* STATED TASK
Set down all of the data that follows word for word, without the images.

* MATERIAL PROVIDED
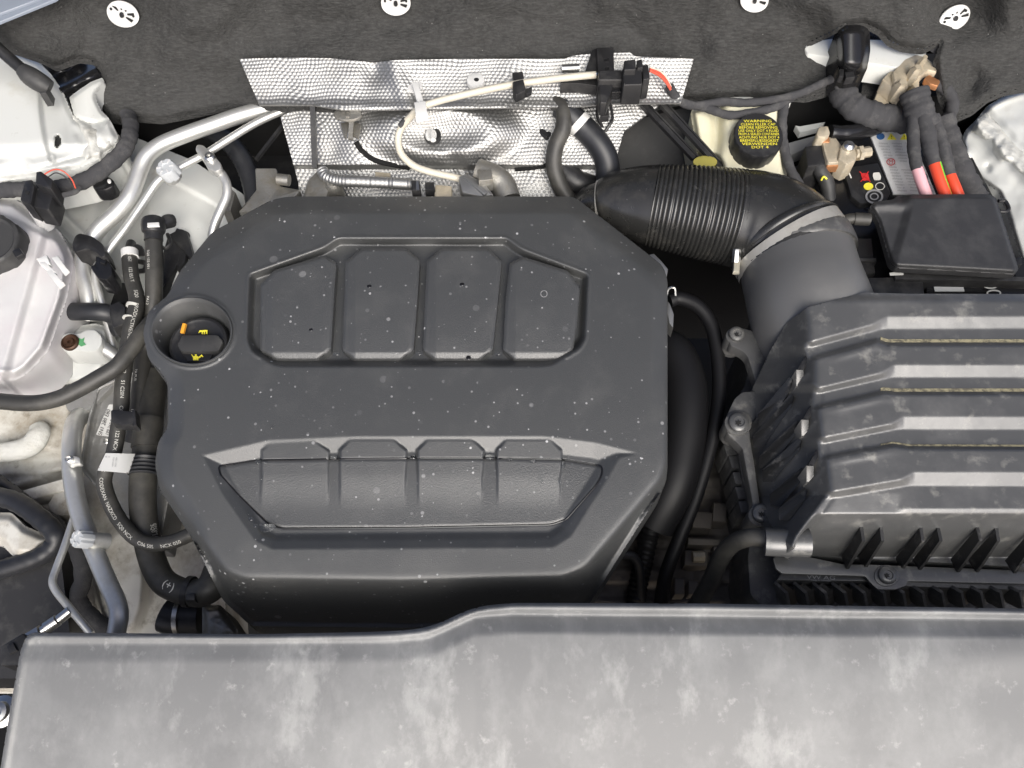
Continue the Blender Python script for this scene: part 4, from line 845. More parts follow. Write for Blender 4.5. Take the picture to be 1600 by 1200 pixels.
m = MB(); m.tube([(34, 108, .05, 11), (46, 118, .045, 15), (64, 130, .038, 15), (78, 138, .032, 12)], 14, 16, 5); m.prism([(56, 128), (74, 134), (72, 145), (62, 146)], .038, .02, 2); T.part('socket', m, M['blackrough'])
m = MB(); m.lathe((26, 104, .05), [(4, -.01), (4, .004), (.1, .005)], seg=10); T.part('pin', m, M['beige'])

IW = fillet([(-220, 262), (40, 276), (120, 262), (186, 232), (210, 214), (300, 250), (360, 290), (420, 330), (430, 420), (330, 470), (262, 540), (230, 585), (60, 580), (-220, 580)], 6)
def iw_h(X, Y, D):
    h = -.105-.00018*(X-150)-.00008*(Y-300)
    d = np.hypot((X-300)/130, (Y-390)/150); h += .05*np.sqrt(np.clip(1-d*d*.8, 0, 1))*ss(X, 190, 240)
    h += .006*np.exp(-(((Y-300)-(X-60)*.95)/9)**2)*(X < 190)+.006*np.exp(-(((Y-330)-(X-60)*.95)/7)**2)*(X < 180)
    h -= .012*np.exp(-(((X-185-(Y-260)*-.2)/16)**2))
    h -= .008*ss((Y-262)-(X-232)*.55, -4, 4)*ss(250+0*X-np.abs(X-290), 180, 200)*.6
    h += .006*fbm(X, Y, 70, 81); h += -.02*ss(Y, 520, 580)
    return h
T = Thing('inner_wing', 'white painted inner wing panel behind the aluminium pipes', 'body panel', (200, 400, -.15))
T.part('panel', hfield(IW, iw_h, 3, .1), M['paint'])
m = MB(); m.prism(ell(190, 266, 4, 7, 14, -35), -.066, .004, 0); m.prism(ell(207, 277, 1.6, 1.6, 8), -.060, .004, 0); T.part('panel_hole', m, M['blackink'])
# lower rail, dirty
RL = fillet([(-220, 560), (150, 560), (330, 600), (345, 760), (352, 940), (360, 1060), (-220, 1060)], 5)
def rl_h(X, Y, D):
    h = -.185-.00006*(Y-600)
    h += .016*ss(-(X-118), 0, 12)*ss(720-Y, 0, 20); h -= .012*ss(Y-(735+.1*(60-X)), 0, 10)
    h += .014*np.exp(-((np.hypot((X-20)/48, (Y-672)/34)-1)/.28)**2)*(Y > 668)
    h += .012*np.exp(-(((Y-745+(X-60)*.35))/10)**2)*(X < 130)
    h += .03*ss(1-np.hypot((X-190)/46, (Y-910)/110), 0, .35)
    h += .0035*fbm(X, Y, 60, 91)
    return h
T = Thing('chassis_rail', 'dirt stained white painted chassis rail below the coolant tank', 'body panel', (100, 760, -.25))
T.part('panel', hfield(RL, rl_h, 3, .1), M['paintdirty'])
m = MB()
for x, y, r in ((66, 776, 4.5), (47, 693+6, 1.5), (5, 706, 1.4), (250, 790, 4)): m.prism(ell(x, y, r, r*.8, 12), -.158, .004, 0)
T.part('panel_hole', m, M['blackink'])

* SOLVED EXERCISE
Continue the Blender Python script for this scene: part 4, from line 845. More parts follow. Write for Blender 4.5. Take the picture to be 1600 by 1200 pixels.
m = MB(); m.tube([(34, 108, .05, 11), (46, 118, .045, 15), (64, 130, .038, 15), (78, 138, .032, 12)], 14, 16, 5); m.prism([(56, 128), (74, 134), (72, 145), (62, 146)], .038, .02, 2); T.part('socket', m, M['blackrough'])
m = MB(); m.lathe((26, 104, .05), [(4, -.01), (4, .004), (.1, .005)], seg=10); T.part('pin', m, M['beige'])

IW = fillet([(-220, 262), (40, 276), (120, 262), (186, 232), (210, 214), (300, 250), (360, 290), (420, 330), (430, 420), (330, 470), (262, 540), (230, 585), (60, 580), (-220, 580)], 6)
def iw_h(X, Y, D):
    h = -.105-.00018*(X-150)-.00008*(Y-300)
    d = np.hypot((X-300)/130, (Y-390)/150); h += .05*np.sqrt(np.clip(1-d*d*.8, 0, 1))*ss(X, 190, 240)
    h += .006*np.exp(-(((Y-300)-(X-60)*.95)/9)**2)*(X < 190)+.006*np.exp(-(((Y-330)-(X-60)*.95)/7)**2)*(X < 180)
    h -= .012*np.exp(-(((X-185-(Y-260)*-.2)/16)**2))
    h -= .008*ss((Y-262)-(X-232)*.55, -4, 4)*ss(250+0*X-np.abs(X-290), 180, 200)*.6
    h += .006*fbm(X, Y, 70, 81); h += -.02*ss(Y, 520, 580)
    return h
T = Thing('inner_wing', 'white painted inner wing panel behind the aluminium pipes', 'body panel', (200, 400, -.15))
T.part('panel', hfield(IW, iw_h, 3, .1), M['paint'])
m = MB(); m.prism(ell(190, 266, 4, 7, 14, -35), -.066, .004, 0); m.prism(ell(207, 277, 1.6, 1.6, 8), -.060, .004, 0); T.part('panel_hole', m, M['blackink'])
# lower rail, dirty
RL = fillet([(-220, 560), (150, 560), (330, 600), (345, 760), (352, 940), (360, 1060), (-220, 1060)], 5)
def rl_h(X, Y, D):
    h = -.185-.00006*(Y-600)
    h += .016*ss(-(X-118), 0, 12)*ss(720-Y, 0, 20); h -= .012*ss(Y-(735+.1*(60-X)), 0, 10)
    h += .014*np.exp(-((np.hypot((X-20)/48, (Y-672)/34)-1)/.28)**2)*(Y > 668)
    h += .012*np.exp(-(((Y-745+(X-60)*.35))/10)**2)*(X < 130)
    h += .03*ss(1-np.hypot((X-190)/46, (Y-910)/110), 0, .35)
    h += .0035*fbm(X, Y, 60, 91)
    return h
T = Thing('chassis_rail', 'dirt stained white painted chassis rail below the coolant tank', 'body panel', (100, 760, -.25))
T.part('panel', hfield(RL, rl_h, 3, .1), M['paintdirty'])
m = MB()
for x, y, r in ((66, 776, 4.5), (47, 693+6, 1.5), (5, 706, 1.4), (250, 790, 4)): m.prism(ell(x, y, r, r*.8, 12), -.158, .004, 0)
T.part('panel_hole', m, M['blackink'])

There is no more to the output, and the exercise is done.